The second part of the list is a prioritized list of writing, design, soap orders and illustration work. I could be on my death bed, but I still need to work on 3 people's items a day minimum. This hard rules has kept me productive during the hardest times - the holidays - which tore me up inside this year in ways it never has before. But I still inked pet portraits, or packaged soap to mail, or worked on logos because I had to. It was on the list. Get through three and then you can crawl into a blanket fort with the dogs and watch Imagine Me and You for the 23rd time. But work first. And I did.

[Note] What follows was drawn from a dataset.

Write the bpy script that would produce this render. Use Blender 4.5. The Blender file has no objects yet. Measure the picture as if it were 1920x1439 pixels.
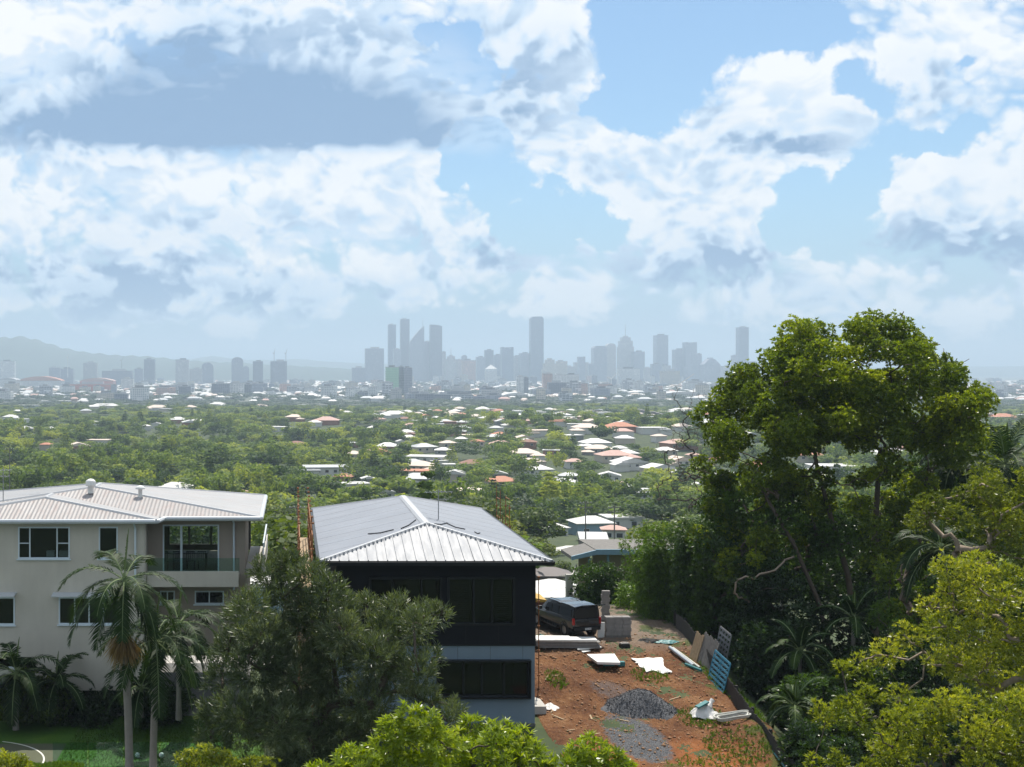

And the last is body. I am trying to stop eating from anxiety and fuel that energy into other things. I am not running like I do in the summer but I get a few miles in every week and take more time to stretch and do "farm yoga" which is basically rolling out a mat in front of the wood stove and trying to stretch with a pair of border collies licking my face and laying below my downward dog. I drink a lot of water (yes, it is also a to-do check, I am desperate for morale) and I stopped drinking alcohol and month ago. I stopped eating carbs last week. Again, it's for my well being and a way to control something and feel like I am gaining some sort of progress in a very uncertain life. I may be 2 months behind on the house but I am saving money and dropping pounds. I'll take any sort of win where I can get it.

That's where I am at. I've become a soldier of this farm. I want to keep it, and I want to make it better. I want to fix the roof and repair the fences. I want to scale it to a place I can tend and remake, even if it means just three raised beds and 3 new lambs in the spring. I want to finish this book proposal because I am writing a book (trying to) about what this farm helped me accomplish as a terrified woman lacking in identity and confidence. I want to write about how it turned me into the person I am today and how the fight to keep it changed how I see everything. Including how I see myself. And I want to do that inside a house without mold on the siding and a mowed lawn with the bills paid. I could care less if I never see Paris or never have more than a couple hundred dollars in the bank. I just want to be healthy and safe and whole.

So I stick to my lists and my silly rules. I try to be dedicated to my work no matter what. I am hopeful for better things ahead and warmer weather. I am still here.